You may not have heard of New York fashion designer LaQuan Smith, but you’ve definitely heard of his fans: Rihanna, Beyoncé, Lady Gaga, Kim Kardashian, Kendall Jenner. Smith’s style is for women who want to be the center of attention, and the clothes he showed recently at New York Fashion Week included a body-hugging knit skirt and a dress with an open neckline that raced boldly toward the navel—all ready for the paparazzi’s cameras.
But if you’re imagining a fashion show that’s just as over-the-top extravagant as his clients and clothes, stop there. Smith’s decisions to offer only a few key items for purchase and not to drop a huge sum on the “entertainment” factor of a full runway show are a good example of how small brands can run competitive businesses even in the high-speed fashion world.
In a Manhattan studio on Feb. 14, Smith, showed a tightly edited collection of 20 looks. Six were available to buy during the show through a partnership with e-commerce platform Bigcommerce, and he chose them based on what has sold well before. ”It’s about projections and understanding what items people keep clicking [on the site],” he told Quartz.
At a moment when fashion shows are increasingly massive spectacles, and the industry is selling direct from the runway to consumers to capitalize on the narcotic buzz of social media, Smith’s show felt surprisingly down-to-earth.
The clothes were a mix of his signature items and new designs. He pointed out a wrap skirt Kendall Jenner had worn that he reprised, and which also formed the basis of a new dress. Bomber jackets abounded in different fabrications, including a velvety neoprene, while doberman dogs brought in for the show alternated between staring intensely and lying in the sun like sleepy children.

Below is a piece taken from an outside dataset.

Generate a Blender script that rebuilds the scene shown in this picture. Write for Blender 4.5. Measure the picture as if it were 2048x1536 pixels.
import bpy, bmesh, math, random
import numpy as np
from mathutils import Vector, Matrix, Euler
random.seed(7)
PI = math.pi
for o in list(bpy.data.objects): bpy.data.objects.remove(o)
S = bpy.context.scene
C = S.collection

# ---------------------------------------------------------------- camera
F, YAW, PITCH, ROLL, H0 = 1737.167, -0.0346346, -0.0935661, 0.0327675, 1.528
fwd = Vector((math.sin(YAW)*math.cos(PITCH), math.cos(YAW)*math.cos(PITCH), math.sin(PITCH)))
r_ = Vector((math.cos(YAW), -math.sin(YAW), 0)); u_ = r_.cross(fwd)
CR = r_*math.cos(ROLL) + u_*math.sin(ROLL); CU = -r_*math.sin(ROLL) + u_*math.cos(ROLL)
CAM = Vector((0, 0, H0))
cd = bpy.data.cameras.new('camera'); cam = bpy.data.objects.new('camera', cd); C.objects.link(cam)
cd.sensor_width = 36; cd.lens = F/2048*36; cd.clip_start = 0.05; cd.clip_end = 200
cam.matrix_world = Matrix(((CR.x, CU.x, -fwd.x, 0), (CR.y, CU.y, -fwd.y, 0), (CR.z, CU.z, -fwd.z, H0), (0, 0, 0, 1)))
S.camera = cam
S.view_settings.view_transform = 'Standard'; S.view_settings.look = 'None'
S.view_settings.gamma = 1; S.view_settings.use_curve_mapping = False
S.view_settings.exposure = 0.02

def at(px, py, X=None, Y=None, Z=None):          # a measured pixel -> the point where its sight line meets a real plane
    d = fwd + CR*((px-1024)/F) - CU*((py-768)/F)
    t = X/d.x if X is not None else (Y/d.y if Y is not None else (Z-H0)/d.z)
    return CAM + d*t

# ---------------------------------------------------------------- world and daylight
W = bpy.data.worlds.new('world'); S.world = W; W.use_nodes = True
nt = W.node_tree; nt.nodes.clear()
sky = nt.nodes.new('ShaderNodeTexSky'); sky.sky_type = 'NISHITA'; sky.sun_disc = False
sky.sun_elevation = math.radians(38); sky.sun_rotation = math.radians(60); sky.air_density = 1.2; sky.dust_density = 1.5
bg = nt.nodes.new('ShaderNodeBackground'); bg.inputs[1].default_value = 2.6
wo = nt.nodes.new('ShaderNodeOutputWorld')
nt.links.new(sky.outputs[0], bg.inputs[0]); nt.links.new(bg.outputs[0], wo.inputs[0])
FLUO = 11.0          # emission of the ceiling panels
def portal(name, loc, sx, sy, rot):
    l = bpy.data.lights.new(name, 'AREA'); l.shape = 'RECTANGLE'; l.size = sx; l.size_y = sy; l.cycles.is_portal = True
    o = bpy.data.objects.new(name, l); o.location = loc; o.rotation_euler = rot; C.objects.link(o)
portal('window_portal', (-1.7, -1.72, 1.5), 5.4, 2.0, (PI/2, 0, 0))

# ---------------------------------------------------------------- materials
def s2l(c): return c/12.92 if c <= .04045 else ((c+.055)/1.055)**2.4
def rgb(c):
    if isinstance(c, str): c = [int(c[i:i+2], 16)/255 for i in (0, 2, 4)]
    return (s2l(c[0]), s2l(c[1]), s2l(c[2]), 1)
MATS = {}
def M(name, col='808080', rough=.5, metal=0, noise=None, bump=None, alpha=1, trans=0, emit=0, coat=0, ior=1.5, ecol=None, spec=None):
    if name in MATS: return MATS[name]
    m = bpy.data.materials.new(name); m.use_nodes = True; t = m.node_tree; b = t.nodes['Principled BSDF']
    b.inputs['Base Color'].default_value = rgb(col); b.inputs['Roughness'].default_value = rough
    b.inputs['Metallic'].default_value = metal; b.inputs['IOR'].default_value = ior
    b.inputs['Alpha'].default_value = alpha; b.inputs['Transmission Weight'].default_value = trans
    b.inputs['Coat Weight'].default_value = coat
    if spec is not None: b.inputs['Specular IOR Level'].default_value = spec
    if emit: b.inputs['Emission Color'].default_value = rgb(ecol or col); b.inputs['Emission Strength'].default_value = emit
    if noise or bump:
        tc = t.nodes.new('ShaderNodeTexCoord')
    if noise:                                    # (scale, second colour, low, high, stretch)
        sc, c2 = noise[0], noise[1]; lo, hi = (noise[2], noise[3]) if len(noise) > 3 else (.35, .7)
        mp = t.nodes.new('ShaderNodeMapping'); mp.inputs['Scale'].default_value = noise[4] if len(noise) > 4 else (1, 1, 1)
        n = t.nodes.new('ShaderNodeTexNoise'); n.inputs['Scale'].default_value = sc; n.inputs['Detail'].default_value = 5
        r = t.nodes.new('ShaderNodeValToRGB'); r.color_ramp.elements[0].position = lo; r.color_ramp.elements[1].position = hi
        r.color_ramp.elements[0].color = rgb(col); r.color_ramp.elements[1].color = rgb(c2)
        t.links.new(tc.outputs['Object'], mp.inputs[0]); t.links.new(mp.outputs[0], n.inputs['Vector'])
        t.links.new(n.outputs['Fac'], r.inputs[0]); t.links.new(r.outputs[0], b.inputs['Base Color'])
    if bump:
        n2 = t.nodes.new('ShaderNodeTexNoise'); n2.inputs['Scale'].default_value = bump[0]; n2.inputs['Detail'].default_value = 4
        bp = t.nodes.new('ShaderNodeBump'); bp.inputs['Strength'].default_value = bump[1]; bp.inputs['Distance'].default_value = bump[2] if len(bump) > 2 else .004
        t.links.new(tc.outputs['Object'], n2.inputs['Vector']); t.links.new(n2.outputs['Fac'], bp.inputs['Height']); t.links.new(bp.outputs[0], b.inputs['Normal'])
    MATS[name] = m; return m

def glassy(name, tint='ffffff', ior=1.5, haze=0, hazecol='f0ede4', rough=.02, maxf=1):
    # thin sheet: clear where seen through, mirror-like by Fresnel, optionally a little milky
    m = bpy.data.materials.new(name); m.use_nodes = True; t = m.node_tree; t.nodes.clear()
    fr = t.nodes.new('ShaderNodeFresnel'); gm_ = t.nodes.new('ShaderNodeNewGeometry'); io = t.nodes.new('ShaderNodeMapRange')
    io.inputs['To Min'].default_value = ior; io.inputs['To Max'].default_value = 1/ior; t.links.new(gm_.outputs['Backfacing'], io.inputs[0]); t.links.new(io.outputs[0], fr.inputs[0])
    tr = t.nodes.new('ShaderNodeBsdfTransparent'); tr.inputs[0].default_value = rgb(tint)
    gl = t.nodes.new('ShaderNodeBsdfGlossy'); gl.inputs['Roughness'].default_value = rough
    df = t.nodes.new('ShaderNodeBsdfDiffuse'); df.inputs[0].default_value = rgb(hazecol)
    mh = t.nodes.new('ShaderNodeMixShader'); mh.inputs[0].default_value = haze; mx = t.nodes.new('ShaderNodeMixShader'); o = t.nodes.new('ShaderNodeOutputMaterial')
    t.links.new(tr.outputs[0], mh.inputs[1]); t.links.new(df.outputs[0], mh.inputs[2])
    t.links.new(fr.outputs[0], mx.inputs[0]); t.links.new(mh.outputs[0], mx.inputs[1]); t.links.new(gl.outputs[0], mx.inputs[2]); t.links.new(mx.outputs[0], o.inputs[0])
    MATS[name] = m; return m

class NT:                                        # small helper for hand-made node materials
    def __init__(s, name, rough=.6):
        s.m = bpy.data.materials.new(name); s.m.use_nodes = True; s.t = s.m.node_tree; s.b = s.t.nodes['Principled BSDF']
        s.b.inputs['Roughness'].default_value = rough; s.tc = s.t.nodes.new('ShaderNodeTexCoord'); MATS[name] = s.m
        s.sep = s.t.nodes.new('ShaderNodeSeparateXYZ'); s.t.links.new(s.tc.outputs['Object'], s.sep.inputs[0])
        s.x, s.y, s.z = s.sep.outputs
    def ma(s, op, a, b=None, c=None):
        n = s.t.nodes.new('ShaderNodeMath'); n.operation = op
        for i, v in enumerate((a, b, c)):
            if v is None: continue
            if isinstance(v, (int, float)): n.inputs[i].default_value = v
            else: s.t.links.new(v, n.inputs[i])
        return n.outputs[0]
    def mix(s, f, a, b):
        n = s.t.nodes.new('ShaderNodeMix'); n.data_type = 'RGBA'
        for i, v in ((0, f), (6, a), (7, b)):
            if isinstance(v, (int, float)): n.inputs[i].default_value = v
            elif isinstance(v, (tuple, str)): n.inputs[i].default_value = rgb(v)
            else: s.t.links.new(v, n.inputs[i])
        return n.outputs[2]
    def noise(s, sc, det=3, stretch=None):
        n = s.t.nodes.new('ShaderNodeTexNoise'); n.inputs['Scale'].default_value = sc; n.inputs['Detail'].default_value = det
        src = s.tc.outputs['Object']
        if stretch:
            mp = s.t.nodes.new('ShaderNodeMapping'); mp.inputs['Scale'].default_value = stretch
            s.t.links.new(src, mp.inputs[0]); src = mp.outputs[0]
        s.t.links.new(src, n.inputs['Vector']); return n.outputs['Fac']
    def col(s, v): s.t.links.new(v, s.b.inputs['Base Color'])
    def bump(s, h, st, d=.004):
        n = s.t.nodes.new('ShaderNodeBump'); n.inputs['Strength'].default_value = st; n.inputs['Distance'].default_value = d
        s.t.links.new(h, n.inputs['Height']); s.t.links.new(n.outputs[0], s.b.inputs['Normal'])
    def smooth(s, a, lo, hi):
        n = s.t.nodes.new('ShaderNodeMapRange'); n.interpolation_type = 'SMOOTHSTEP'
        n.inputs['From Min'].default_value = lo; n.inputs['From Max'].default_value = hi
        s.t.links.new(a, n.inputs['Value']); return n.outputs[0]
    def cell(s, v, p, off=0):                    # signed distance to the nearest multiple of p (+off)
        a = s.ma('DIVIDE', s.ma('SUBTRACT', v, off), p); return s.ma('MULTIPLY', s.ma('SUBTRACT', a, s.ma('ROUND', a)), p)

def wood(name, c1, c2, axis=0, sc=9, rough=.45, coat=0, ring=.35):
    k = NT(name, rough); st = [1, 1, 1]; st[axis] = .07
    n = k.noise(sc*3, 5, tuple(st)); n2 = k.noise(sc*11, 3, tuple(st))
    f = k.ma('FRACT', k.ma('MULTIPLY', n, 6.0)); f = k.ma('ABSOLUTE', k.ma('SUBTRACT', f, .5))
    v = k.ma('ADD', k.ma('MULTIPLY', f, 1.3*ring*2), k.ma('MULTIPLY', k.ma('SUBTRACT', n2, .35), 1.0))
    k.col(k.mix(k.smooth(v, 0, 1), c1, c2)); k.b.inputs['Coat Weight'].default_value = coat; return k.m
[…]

Much of the fashion industry is moving toward items being up for sale as soon as they debut, but following suit can be hard for small brands. Typically, labels without their own retail channels take wholesale orders for items and then produce them, allowing them to know how much raw material to buy and assuring them they’ll have buyers for the clothes they’re making.
The see-now, buy-now approach asks them to spend money up front without knowing what they’ll sell. For large brands such as Burberry with stores and a great deal of cash available, it’s a risk. But a small label could quickly find itself drowning in debt if sales don’t pan out.
Smith’s limited entry into this approach offers an example that could become more common as small and medium-sized brands try to satisfy fashion’s demand for instant gratification. While critics have lamented the glut of unremarkable clothing parading across New York runways this week, his presentation felt like an effort to connect his clothes with the right customer in a way that makes sense for his business. ”I’m designing pieces I know my customers love,” he said.
It was a refreshing change from the overblown shows put on by labels such as Tommy Hilfiger. The scale felt right, even for a designer whose clientele is as big as Beyoncé.